Do this: Each entry below should be echoed exactly, with pictures omitted.

Records:

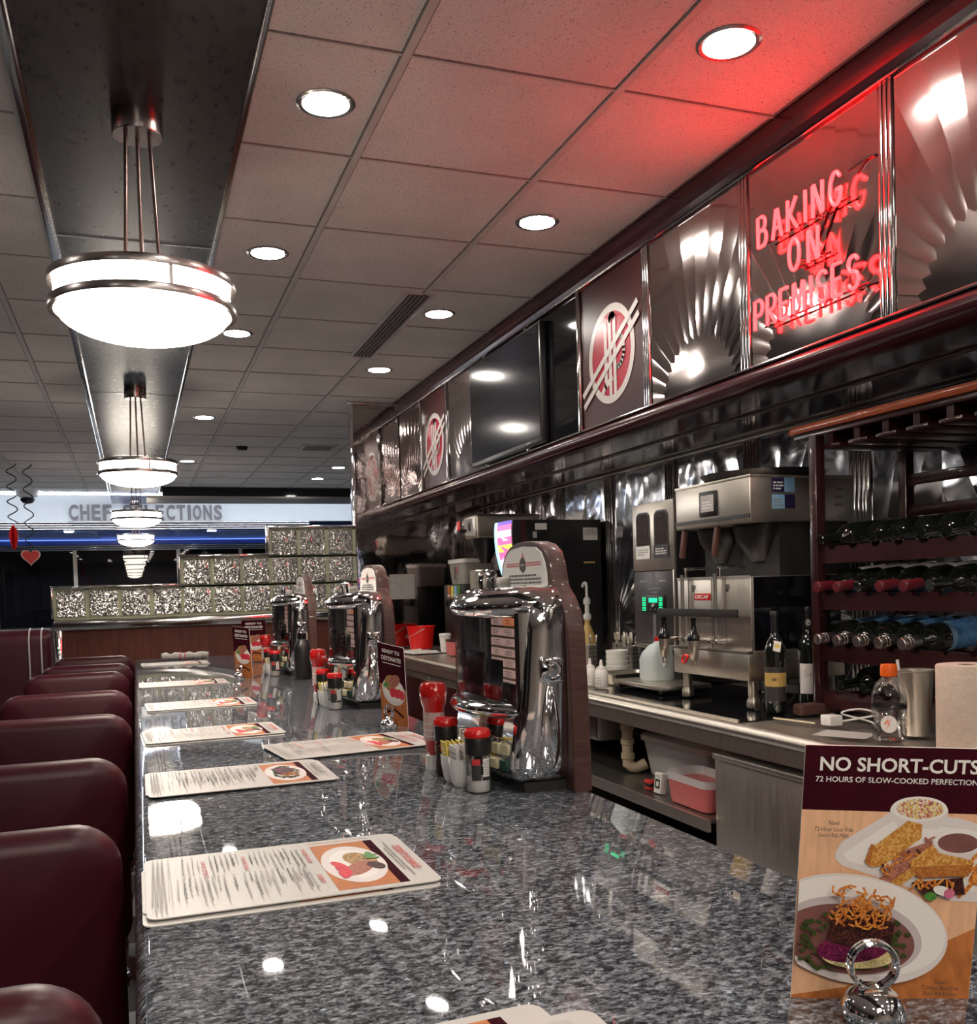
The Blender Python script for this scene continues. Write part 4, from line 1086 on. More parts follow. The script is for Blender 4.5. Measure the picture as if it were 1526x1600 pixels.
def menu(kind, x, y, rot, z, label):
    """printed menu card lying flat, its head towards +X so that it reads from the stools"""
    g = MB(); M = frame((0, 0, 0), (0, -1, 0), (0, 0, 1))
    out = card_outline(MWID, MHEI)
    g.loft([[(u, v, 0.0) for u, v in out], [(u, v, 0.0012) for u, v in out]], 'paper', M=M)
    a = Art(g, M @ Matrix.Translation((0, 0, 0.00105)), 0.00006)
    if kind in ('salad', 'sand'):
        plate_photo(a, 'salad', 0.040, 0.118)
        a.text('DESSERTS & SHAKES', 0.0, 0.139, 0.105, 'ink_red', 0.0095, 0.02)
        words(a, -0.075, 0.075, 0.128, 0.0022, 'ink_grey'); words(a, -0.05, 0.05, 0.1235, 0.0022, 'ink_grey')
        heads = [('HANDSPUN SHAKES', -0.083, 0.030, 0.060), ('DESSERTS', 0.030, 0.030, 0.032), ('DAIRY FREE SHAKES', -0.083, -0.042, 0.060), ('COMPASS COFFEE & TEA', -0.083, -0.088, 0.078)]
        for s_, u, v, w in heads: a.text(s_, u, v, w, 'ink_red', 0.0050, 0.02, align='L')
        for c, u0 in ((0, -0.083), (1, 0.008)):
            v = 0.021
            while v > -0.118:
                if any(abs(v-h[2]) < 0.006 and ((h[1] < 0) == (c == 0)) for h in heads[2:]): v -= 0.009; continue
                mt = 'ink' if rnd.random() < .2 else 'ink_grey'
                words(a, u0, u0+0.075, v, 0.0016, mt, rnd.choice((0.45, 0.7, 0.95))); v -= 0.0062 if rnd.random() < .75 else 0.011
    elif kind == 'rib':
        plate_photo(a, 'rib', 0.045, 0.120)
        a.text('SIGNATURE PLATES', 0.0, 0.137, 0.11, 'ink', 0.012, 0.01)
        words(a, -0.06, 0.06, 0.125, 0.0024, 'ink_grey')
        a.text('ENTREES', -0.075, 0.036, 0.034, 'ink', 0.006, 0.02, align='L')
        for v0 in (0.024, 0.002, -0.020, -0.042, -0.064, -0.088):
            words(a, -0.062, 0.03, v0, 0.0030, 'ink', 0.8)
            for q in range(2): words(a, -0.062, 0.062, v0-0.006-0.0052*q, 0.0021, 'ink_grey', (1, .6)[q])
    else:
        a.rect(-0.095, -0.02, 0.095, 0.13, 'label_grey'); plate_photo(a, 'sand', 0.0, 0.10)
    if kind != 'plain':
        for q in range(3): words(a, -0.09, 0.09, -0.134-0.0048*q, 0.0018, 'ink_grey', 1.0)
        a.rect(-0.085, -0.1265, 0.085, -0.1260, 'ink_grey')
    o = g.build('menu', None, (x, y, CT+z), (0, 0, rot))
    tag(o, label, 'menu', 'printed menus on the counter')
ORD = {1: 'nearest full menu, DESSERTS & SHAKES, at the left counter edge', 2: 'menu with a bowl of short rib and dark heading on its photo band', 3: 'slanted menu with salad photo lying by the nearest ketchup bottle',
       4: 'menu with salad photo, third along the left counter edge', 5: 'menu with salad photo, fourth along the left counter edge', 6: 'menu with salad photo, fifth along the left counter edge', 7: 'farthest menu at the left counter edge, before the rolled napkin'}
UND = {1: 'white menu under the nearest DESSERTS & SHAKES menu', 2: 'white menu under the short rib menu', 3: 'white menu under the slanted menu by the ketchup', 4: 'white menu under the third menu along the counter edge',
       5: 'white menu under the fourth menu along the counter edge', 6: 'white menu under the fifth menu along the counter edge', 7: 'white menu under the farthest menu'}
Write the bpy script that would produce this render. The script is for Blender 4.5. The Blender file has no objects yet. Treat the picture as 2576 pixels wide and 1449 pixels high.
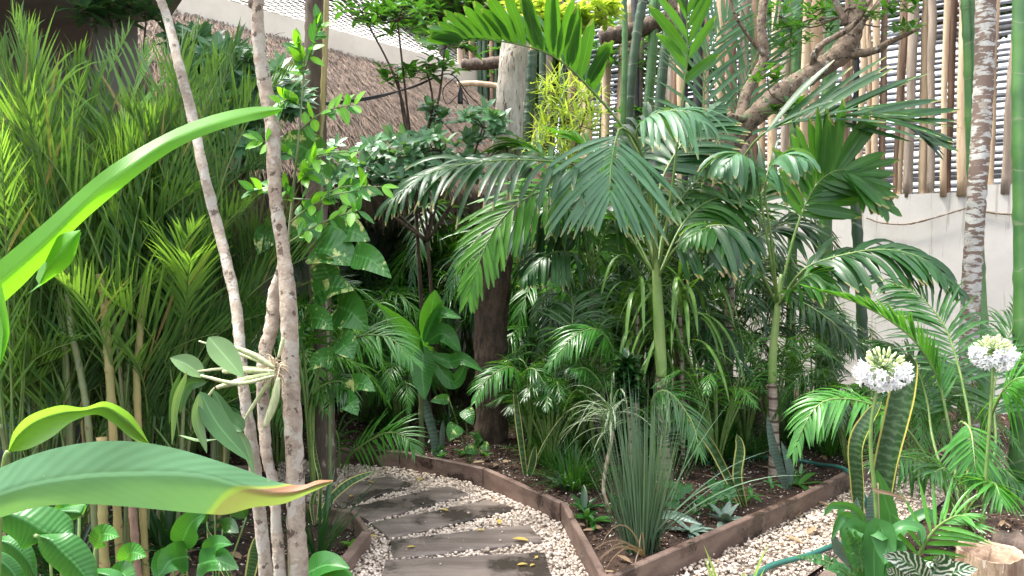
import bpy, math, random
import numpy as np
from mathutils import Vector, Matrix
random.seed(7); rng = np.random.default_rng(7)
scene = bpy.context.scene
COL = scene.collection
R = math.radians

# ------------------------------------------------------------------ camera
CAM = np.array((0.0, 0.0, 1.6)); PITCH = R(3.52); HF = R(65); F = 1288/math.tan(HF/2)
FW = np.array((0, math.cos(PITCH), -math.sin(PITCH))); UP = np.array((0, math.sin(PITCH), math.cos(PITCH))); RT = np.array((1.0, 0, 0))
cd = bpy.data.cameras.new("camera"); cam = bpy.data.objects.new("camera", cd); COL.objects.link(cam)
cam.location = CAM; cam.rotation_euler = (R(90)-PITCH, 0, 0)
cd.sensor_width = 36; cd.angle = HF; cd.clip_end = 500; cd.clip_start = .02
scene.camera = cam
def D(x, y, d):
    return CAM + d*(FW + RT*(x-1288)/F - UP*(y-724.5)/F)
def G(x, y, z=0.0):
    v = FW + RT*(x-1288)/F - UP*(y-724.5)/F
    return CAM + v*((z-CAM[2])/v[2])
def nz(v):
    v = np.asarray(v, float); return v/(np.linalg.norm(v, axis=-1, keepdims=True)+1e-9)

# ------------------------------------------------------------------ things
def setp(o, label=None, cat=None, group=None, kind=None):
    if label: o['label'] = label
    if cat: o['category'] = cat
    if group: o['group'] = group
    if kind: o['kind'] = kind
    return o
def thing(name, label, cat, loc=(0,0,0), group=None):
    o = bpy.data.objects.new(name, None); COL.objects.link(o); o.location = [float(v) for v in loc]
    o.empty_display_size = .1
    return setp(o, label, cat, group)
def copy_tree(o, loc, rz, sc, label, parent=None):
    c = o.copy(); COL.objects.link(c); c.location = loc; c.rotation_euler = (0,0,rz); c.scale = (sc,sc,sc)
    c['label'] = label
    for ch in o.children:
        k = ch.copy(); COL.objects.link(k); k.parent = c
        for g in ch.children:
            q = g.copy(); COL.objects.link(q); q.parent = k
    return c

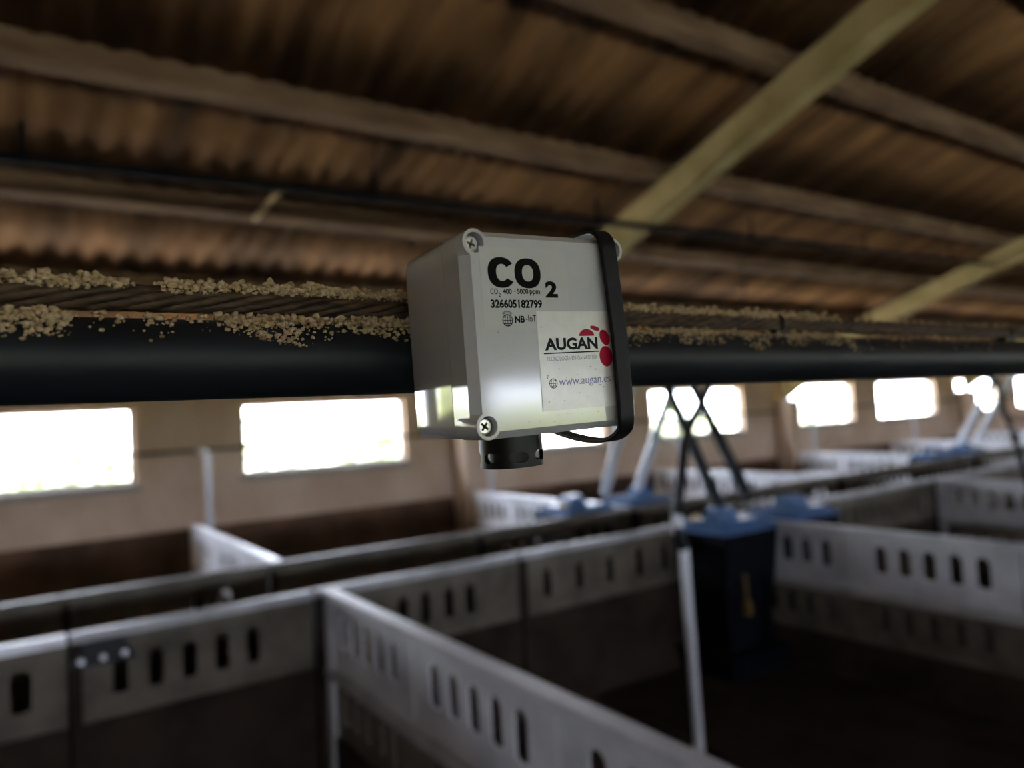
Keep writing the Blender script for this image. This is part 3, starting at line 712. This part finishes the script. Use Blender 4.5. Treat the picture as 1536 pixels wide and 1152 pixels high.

Exercise answer:
The Blender Python script for this scene continues. Write part 4, from line 1086 on. More parts follow. The script is for Blender 4.5. Measure the picture as if it were 1526x1600 pixels.
def menu(kind, x, y, rot, z, label):
    """printed menu card lying flat, its head towards +X so that it reads from the stools"""
    g = MB(); M = frame((0, 0, 0), (0, -1, 0), (0, 0, 1))
    out = card_outline(MWID, MHEI)
    g.loft([[(u, v, 0.0) for u, v in out], [(u, v, 0.0012) for u, v in out]], 'paper', M=M)
    a = Art(g, M @ Matrix.Translation((0, 0, 0.00105)), 0.00006)
    if kind in ('salad', 'sand'):
        plate_photo(a, 'salad', 0.040, 0.118)
        a.text('DESSERTS & SHAKES', 0.0, 0.139, 0.105, 'ink_red', 0.0095, 0.02)
        words(a, -0.075, 0.075, 0.128, 0.0022, 'ink_grey'); words(a, -0.05, 0.05, 0.1235, 0.0022, 'ink_grey')
        heads = [('HANDSPUN SHAKES', -0.083, 0.030, 0.060), ('DESSERTS', 0.030, 0.030, 0.032), ('DAIRY FREE SHAKES', -0.083, -0.042, 0.060), ('COMPASS COFFEE & TEA', -0.083, -0.088, 0.078)]
        for s_, u, v, w in heads: a.text(s_, u, v, w, 'ink_red', 0.0050, 0.02, align='L')
        for c, u0 in ((0, -0.083), (1, 0.008)):
            v = 0.021
            while v > -0.118:
                if any(abs(v-h[2]) < 0.006 and ((h[1] < 0) == (c == 0)) for h in heads[2:]): v -= 0.009; continue
                mt = 'ink' if rnd.random() < .2 else 'ink_grey'
                words(a, u0, u0+0.075, v, 0.0016, mt, rnd.choice((0.45, 0.7, 0.95))); v -= 0.0062 if rnd.random() < .75 else 0.011
    elif kind == 'rib':
        plate_photo(a, 'rib', 0.045, 0.120)
        a.text('SIGNATURE PLATES', 0.0, 0.137, 0.11, 'ink', 0.012, 0.01)
        words(a, -0.06, 0.06, 0.125, 0.0024, 'ink_grey')
        a.text('ENTREES', -0.075, 0.036, 0.034, 'ink', 0.006, 0.02, align='L')
        for v0 in (0.024, 0.002, -0.020, -0.042, -0.064, -0.088):
            words(a, -0.062, 0.03, v0, 0.0030, 'ink', 0.8)
            for q in range(2): words(a, -0.062, 0.062, v0-0.006-0.0052*q, 0.0021, 'ink_grey', (1, .6)[q])
    else:
        a.rect(-0.095, -0.02, 0.095, 0.13, 'label_grey'); plate_photo(a, 'sand', 0.0, 0.10)
    if kind != 'plain':
        for q in range(3): words(a, -0.09, 0.09, -0.134-0.0048*q, 0.0018, 'ink_grey', 1.0)
        a.rect(-0.085, -0.1265, 0.085, -0.1260, 'ink_grey')
    o = g.build('menu', None, (x, y, CT+z), (0, 0, rot))
    tag(o, label, 'menu', 'printed menus on the counter')
ORD = {1: 'nearest full menu, DESSERTS & SHAKES, at the left counter edge', 2: 'menu with a bowl of short rib and dark heading on its photo band', 3: 'slanted menu with salad photo lying by the nearest ketchup bottle',
       4: 'menu with salad photo, third along the left counter edge', 5: 'menu with salad photo, fourth along the left counter edge', 6: 'menu with salad photo, fifth along the left counter edge', 7: 'farthest menu at the left counter edge, before the rolled napkin'}
UND = {1: 'white menu under the nearest DESSERTS & SHAKES menu', 2: 'white menu under the short rib menu', 3: 'white menu under the slanted menu by the ketchup', 4: 'white menu under the third menu along the counter edge',
       5: 'white menu under the fourth menu along the counter edge', 6: 'white menu under the fifth menu along the counter edge', 7: 'white menu under the farthest menu'}
Write the bpy script that would produce this render. The script is for Blender 4.5. The Blender file has no objects yet. Treat the picture as 2576 pixels wide and 1449 pixels high.
import bpy, math, random
import numpy as np
from mathutils import Vector, Matrix
random.seed(7); rng = np.random.default_rng(7)
scene = bpy.context.scene
COL = scene.collection
R = math.radians

# ------------------------------------------------------------------ camera
CAM = np.array((0.0, 0.0, 1.6)); PITCH = R(3.52); HF = R(65); F = 1288/math.tan(HF/2)
FW = np.array((0, math.cos(PITCH), -math.sin(PITCH))); UP = np.array((0, math.sin(PITCH), math.cos(PITCH))); RT = np.array((1.0, 0, 0))
cd = bpy.data.cameras.new("camera"); cam = bpy.data.objects.new("camera", cd); COL.objects.link(cam)
cam.location = CAM; cam.rotation_euler = (R(90)-PITCH, 0, 0)
cd.sensor_width = 36; cd.angle = HF; cd.clip_end = 500; cd.clip_start = .02
scene.camera = cam
def D(x, y, d):
    return CAM + d*(FW + RT*(x-1288)/F - UP*(y-724.5)/F)
def G(x, y, z=0.0):
    v = FW + RT*(x-1288)/F - UP*(y-724.5)/F
    return CAM + v*((z-CAM[2])/v[2])
def nz(v):
    v = np.asarray(v, float); return v/(np.linalg.norm(v, axis=-1, keepdims=True)+1e-9)

# ------------------------------------------------------------------ things
def setp(o, label=None, cat=None, group=None, kind=None):
    if label: o['label'] = label
    if cat: o['category'] = cat
    if group: o['group'] = group
    if kind: o['kind'] = kind
    return o
def thing(name, label, cat, loc=(0,0,0), group=None):
    o = bpy.data.objects.new(name, None); COL.objects.link(o); o.location = [float(v) for v in loc]
    o.empty_display_size = .1
    return setp(o, label, cat, group)
def copy_tree(o, loc, rz, sc, label, parent=None):
    c = o.copy(); COL.objects.link(c); c.location = loc; c.rotation_euler = (0,0,rz); c.scale = (sc,sc,sc)
    c['label'] = label
    for ch in o.children:
        k = ch.copy(); COL.objects.link(k); k.parent = c
        for g in ch.children:
            q = g.copy(); COL.objects.link(q); q.parent = k
    return c

Keep writing the Blender script for this image. This is part 3, starting at line 712. This part finishes the script. Use Blender 4.5. Treat the picture as 1536 pixels wide and 1152 pixels high.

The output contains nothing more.